— WHAT YOU NEED TO DO —
Leave out the pictures and retype only the lines from the opening line to the line that holds "sc.camera = co", both ends included.

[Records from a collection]
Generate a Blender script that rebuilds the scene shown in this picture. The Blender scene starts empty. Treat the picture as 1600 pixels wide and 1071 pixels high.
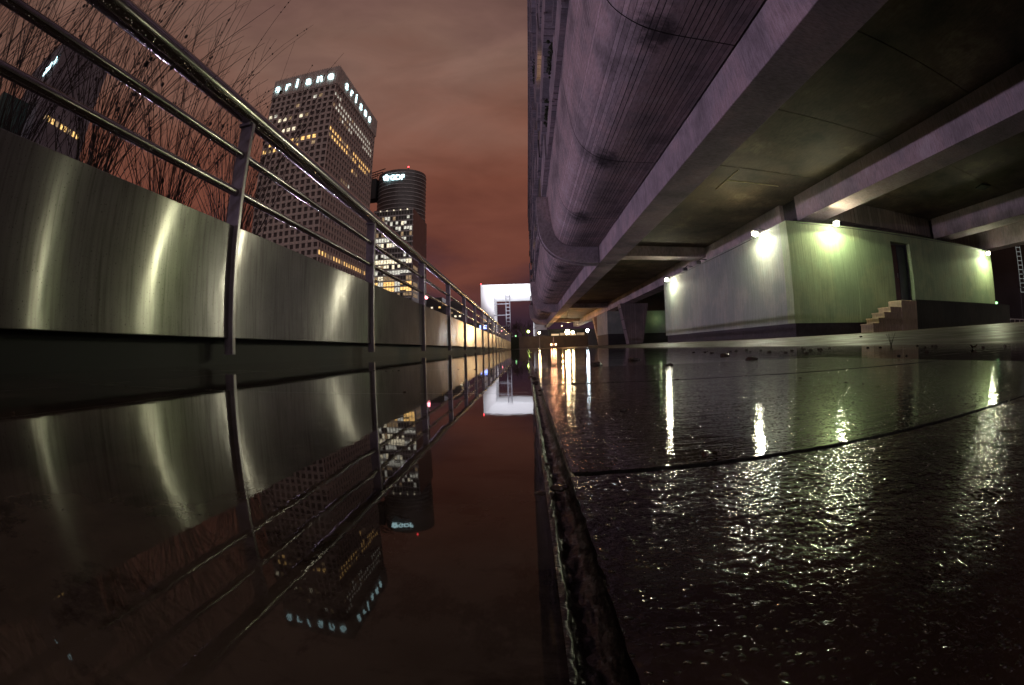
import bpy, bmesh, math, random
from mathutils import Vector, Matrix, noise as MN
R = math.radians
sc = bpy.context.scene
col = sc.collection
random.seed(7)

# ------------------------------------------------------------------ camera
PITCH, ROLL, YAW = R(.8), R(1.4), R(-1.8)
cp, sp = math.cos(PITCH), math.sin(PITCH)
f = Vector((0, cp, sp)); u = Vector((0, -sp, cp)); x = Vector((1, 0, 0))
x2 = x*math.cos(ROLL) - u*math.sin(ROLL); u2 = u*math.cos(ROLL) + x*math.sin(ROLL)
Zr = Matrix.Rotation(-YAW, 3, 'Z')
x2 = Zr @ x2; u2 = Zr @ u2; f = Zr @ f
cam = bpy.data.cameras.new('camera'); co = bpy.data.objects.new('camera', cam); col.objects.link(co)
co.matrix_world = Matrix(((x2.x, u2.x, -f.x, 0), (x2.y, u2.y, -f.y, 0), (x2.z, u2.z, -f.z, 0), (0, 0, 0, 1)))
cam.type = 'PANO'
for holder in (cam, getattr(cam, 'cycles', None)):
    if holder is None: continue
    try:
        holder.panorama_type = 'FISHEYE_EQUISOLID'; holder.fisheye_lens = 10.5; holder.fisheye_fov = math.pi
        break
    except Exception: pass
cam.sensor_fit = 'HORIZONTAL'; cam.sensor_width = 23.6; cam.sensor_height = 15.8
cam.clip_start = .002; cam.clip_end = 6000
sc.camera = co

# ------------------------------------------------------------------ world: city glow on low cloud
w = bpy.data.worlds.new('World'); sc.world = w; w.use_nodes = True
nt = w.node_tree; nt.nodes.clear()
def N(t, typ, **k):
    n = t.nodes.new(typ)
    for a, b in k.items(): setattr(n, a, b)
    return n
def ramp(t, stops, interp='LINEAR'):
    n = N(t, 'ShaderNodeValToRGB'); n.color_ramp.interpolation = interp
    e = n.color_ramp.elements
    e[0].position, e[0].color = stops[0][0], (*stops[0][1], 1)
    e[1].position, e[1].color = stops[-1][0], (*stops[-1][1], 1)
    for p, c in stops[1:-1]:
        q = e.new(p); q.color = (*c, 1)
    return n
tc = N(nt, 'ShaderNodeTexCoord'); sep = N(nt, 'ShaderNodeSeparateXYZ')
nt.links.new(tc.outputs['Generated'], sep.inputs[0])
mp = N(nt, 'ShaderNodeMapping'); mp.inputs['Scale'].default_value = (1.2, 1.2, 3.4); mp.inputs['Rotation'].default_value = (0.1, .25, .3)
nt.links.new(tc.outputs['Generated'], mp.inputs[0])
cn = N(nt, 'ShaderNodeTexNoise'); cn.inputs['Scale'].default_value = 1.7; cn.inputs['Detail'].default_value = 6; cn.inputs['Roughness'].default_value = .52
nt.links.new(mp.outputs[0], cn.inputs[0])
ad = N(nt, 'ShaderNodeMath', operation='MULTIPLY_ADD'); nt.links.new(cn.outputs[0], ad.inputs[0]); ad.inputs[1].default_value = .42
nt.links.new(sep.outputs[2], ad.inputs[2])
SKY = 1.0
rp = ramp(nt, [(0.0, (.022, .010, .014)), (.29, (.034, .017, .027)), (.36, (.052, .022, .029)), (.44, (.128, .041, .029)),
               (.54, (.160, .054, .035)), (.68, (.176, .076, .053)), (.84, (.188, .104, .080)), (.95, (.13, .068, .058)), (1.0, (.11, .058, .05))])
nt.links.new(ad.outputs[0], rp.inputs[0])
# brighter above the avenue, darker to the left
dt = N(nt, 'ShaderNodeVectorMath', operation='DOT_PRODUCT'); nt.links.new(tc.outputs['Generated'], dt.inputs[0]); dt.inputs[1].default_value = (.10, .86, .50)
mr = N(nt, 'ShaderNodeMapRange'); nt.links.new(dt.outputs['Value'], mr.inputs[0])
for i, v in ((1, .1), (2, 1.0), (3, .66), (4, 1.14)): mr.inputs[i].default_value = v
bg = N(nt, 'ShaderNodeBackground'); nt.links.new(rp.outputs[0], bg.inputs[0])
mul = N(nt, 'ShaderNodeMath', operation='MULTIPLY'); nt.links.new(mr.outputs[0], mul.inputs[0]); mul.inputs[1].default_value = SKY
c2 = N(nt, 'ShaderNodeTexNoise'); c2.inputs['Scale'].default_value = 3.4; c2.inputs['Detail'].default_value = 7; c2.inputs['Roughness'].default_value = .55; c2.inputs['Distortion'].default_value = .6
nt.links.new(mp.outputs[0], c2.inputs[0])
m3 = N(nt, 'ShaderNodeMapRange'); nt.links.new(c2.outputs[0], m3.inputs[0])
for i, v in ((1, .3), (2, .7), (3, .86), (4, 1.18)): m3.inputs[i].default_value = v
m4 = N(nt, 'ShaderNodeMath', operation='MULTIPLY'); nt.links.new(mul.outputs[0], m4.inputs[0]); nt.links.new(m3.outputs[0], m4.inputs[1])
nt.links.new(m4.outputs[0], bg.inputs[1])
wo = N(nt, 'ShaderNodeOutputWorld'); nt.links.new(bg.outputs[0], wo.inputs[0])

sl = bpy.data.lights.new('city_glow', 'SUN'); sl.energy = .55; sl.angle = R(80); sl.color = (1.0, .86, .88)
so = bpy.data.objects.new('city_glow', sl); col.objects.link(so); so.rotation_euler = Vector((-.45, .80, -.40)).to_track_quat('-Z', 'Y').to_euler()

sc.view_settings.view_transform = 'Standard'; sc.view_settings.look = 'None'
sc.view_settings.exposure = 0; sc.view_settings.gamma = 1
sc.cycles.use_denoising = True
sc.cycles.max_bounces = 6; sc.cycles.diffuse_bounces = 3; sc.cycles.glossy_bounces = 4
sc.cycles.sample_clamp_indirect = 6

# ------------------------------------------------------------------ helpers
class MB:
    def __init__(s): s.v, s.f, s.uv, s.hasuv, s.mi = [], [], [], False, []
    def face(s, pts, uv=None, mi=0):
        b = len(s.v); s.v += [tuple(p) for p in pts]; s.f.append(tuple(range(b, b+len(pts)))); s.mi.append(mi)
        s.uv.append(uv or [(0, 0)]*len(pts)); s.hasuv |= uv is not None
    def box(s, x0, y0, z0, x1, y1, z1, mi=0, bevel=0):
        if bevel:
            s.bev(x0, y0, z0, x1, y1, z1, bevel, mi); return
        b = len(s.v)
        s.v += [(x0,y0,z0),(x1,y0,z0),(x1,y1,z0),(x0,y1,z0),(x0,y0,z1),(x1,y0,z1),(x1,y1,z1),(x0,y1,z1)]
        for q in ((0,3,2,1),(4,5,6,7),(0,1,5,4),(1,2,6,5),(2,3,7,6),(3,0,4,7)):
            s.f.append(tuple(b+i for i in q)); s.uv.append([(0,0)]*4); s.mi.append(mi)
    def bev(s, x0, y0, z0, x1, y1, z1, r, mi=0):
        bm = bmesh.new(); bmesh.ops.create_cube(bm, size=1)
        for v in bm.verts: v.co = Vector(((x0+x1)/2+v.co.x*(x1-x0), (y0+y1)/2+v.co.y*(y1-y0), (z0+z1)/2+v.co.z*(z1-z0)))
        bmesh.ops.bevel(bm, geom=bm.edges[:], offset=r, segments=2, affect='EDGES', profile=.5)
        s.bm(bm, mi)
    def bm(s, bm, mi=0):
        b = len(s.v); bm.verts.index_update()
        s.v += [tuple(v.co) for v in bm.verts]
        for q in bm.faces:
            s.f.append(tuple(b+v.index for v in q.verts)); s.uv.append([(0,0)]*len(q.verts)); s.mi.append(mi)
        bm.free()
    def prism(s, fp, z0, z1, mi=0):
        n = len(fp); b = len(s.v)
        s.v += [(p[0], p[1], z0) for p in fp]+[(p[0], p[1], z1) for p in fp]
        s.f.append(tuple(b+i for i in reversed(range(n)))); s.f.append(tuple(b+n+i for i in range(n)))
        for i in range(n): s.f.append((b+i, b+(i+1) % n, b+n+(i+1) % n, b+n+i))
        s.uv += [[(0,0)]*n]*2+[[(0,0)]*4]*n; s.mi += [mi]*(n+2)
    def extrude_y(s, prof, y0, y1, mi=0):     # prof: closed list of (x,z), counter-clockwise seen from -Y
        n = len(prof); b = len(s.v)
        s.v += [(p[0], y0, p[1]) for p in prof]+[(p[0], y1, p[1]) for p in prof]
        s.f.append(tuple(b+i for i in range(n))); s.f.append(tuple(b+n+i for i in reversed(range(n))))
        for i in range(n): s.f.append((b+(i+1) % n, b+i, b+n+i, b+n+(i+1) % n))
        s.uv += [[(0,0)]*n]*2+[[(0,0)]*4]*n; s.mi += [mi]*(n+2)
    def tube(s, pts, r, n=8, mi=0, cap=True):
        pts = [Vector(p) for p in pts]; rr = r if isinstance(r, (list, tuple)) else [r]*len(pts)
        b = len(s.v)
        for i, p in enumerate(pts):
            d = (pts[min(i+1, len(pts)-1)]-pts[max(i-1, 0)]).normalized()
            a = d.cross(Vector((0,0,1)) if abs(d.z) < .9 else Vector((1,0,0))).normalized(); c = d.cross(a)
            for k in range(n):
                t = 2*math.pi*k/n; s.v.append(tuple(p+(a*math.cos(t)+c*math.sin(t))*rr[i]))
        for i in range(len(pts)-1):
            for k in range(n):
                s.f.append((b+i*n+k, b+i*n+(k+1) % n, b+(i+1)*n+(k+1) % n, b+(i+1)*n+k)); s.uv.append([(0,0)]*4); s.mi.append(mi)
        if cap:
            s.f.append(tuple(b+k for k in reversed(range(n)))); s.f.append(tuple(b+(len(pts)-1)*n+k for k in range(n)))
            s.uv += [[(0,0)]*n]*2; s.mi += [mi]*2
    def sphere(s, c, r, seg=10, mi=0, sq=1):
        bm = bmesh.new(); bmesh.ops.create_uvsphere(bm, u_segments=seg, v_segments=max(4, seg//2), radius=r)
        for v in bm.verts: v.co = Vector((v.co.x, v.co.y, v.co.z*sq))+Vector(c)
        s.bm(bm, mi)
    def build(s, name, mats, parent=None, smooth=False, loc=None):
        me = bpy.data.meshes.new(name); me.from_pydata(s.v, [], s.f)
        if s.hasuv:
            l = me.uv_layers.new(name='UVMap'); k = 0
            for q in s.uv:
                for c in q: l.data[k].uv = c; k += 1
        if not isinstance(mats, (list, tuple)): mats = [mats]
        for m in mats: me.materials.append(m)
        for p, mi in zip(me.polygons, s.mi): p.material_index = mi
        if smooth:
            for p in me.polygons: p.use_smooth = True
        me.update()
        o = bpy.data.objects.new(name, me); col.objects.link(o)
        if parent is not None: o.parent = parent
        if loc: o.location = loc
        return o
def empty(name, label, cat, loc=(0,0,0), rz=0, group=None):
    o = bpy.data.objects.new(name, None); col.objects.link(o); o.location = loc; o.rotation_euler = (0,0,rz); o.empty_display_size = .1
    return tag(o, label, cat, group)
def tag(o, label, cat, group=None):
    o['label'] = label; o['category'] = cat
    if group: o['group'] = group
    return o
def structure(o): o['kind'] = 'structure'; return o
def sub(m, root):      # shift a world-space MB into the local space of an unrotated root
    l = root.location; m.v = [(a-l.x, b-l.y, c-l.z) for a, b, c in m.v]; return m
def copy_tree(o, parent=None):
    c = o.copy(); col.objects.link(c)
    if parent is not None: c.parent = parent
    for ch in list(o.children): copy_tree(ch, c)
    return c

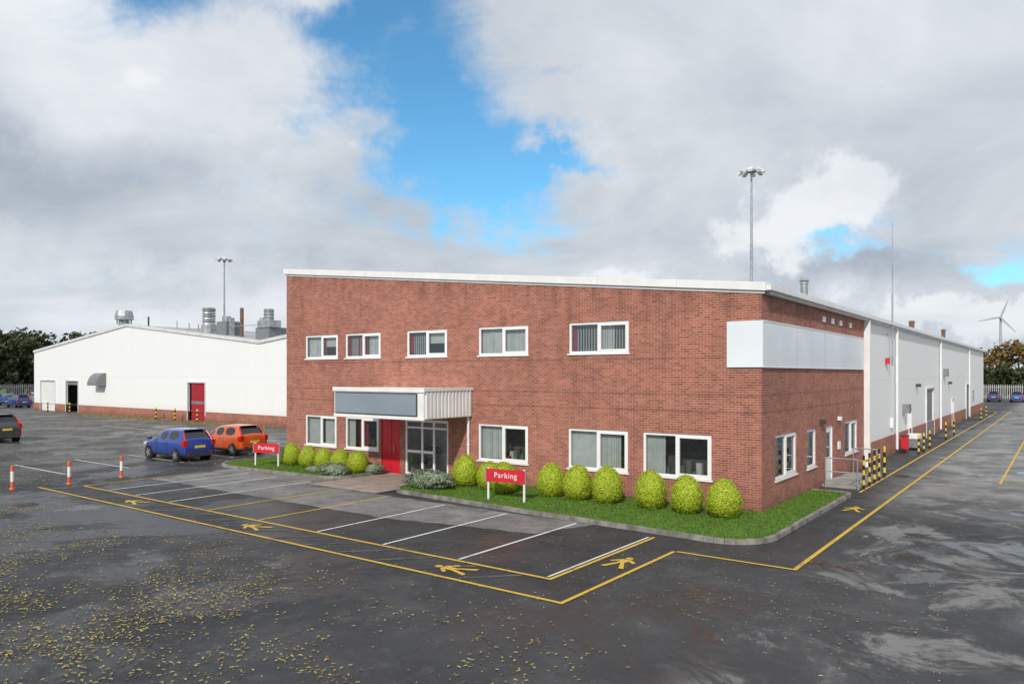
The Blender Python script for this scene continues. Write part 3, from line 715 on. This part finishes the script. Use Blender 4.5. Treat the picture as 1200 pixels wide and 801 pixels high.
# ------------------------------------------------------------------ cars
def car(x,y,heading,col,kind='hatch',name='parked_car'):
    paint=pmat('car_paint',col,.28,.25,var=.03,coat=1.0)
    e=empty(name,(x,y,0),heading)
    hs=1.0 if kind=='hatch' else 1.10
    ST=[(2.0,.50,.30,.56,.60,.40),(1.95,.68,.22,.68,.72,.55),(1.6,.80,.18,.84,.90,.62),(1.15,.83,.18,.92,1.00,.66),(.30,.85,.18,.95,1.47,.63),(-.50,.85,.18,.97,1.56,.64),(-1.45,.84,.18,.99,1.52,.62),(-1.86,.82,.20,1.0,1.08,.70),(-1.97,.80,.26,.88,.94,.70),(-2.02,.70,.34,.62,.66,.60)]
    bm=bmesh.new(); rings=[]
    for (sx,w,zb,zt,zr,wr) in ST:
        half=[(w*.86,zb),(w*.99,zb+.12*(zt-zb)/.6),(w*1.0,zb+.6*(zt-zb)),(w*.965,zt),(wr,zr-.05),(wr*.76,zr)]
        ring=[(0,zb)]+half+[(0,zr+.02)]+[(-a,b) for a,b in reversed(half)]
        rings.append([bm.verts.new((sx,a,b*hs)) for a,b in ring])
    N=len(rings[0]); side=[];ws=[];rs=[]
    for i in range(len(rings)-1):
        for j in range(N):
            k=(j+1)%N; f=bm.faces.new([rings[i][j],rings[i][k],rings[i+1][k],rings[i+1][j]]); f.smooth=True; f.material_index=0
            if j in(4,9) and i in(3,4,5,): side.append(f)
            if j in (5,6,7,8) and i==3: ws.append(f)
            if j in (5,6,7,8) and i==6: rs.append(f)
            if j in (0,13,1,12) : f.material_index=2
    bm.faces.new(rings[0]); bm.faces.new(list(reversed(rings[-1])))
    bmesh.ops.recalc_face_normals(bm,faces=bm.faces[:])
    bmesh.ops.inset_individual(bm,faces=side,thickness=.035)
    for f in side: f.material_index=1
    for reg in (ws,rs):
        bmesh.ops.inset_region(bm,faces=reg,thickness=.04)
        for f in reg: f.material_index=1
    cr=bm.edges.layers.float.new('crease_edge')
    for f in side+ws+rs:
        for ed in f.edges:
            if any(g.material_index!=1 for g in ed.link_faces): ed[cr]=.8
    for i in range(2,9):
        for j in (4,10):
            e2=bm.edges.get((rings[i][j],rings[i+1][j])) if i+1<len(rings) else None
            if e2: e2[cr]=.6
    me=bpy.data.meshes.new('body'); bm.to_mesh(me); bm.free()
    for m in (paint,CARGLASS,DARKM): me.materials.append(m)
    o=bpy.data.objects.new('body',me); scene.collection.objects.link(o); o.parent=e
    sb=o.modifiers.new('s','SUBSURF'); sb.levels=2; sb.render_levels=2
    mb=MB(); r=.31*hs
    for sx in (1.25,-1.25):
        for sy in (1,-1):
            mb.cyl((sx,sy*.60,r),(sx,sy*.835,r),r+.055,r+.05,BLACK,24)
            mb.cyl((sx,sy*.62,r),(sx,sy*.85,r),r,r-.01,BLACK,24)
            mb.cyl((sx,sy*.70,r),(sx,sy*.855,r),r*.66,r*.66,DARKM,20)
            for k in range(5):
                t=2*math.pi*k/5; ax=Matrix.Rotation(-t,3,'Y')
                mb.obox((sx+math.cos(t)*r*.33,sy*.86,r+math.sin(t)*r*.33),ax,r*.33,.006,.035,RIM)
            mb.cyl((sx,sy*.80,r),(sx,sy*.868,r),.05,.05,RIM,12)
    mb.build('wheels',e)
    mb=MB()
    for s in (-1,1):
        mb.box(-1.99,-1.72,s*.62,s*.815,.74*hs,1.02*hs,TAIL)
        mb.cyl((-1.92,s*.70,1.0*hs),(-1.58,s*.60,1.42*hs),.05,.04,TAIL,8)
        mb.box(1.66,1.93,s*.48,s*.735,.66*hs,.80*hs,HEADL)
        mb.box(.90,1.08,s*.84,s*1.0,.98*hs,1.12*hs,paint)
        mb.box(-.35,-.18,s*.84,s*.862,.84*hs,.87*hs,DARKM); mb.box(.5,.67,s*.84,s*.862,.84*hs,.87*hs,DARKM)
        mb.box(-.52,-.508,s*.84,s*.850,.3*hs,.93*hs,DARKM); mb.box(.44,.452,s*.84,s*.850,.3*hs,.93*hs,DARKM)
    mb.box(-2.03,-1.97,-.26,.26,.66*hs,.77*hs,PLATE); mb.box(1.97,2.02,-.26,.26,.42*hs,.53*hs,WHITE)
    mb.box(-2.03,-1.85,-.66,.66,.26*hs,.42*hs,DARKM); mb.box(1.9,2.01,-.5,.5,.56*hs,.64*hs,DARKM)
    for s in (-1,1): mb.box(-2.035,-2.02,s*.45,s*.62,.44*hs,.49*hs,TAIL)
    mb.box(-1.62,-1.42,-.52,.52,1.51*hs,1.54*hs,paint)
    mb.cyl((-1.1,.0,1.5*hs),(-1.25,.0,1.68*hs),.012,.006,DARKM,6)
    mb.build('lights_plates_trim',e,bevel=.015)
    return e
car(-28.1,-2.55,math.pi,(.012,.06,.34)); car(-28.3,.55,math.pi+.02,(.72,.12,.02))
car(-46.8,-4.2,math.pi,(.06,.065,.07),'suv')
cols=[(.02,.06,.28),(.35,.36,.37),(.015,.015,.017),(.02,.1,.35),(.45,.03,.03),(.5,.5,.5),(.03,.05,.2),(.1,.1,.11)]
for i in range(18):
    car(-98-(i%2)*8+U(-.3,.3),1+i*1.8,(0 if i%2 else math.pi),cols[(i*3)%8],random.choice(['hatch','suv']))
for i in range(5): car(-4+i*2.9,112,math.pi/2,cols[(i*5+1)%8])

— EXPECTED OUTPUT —
Generate a Blender script that rebuilds the scene shown in this picture. The Blender scene starts empty. Treat the picture as 1600 pixels wide and 1071 pixels high.
import bpy, bmesh, math, random
from mathutils import Vector, Matrix, noise as MN
R = math.radians
sc = bpy.context.scene
col = sc.collection
random.seed(7)

# ------------------------------------------------------------------ camera
PITCH, ROLL, YAW = R(.8), R(1.4), R(-1.8)
cp, sp = math.cos(PITCH), math.sin(PITCH)
f = Vector((0, cp, sp)); u = Vector((0, -sp, cp)); x = Vector((1, 0, 0))
x2 = x*math.cos(ROLL) - u*math.sin(ROLL); u2 = u*math.cos(ROLL) + x*math.sin(ROLL)
Zr = Matrix.Rotation(-YAW, 3, 'Z')
x2 = Zr @ x2; u2 = Zr @ u2; f = Zr @ f
cam = bpy.data.cameras.new('camera'); co = bpy.data.objects.new('camera', cam); col.objects.link(co)
co.matrix_world = Matrix(((x2.x, u2.x, -f.x, 0), (x2.y, u2.y, -f.y, 0), (x2.z, u2.z, -f.z, 0), (0, 0, 0, 1)))
cam.type = 'PANO'
for holder in (cam, getattr(cam, 'cycles', None)):
    if holder is None: continue
    try:
        holder.panorama_type = 'FISHEYE_EQUISOLID'; holder.fisheye_lens = 10.5; holder.fisheye_fov = math.pi
        break
    except Exception: pass
cam.sensor_fit = 'HORIZONTAL'; cam.sensor_width = 23.6; cam.sensor_height = 15.8
cam.clip_start = .002; cam.clip_end = 6000
sc.camera = co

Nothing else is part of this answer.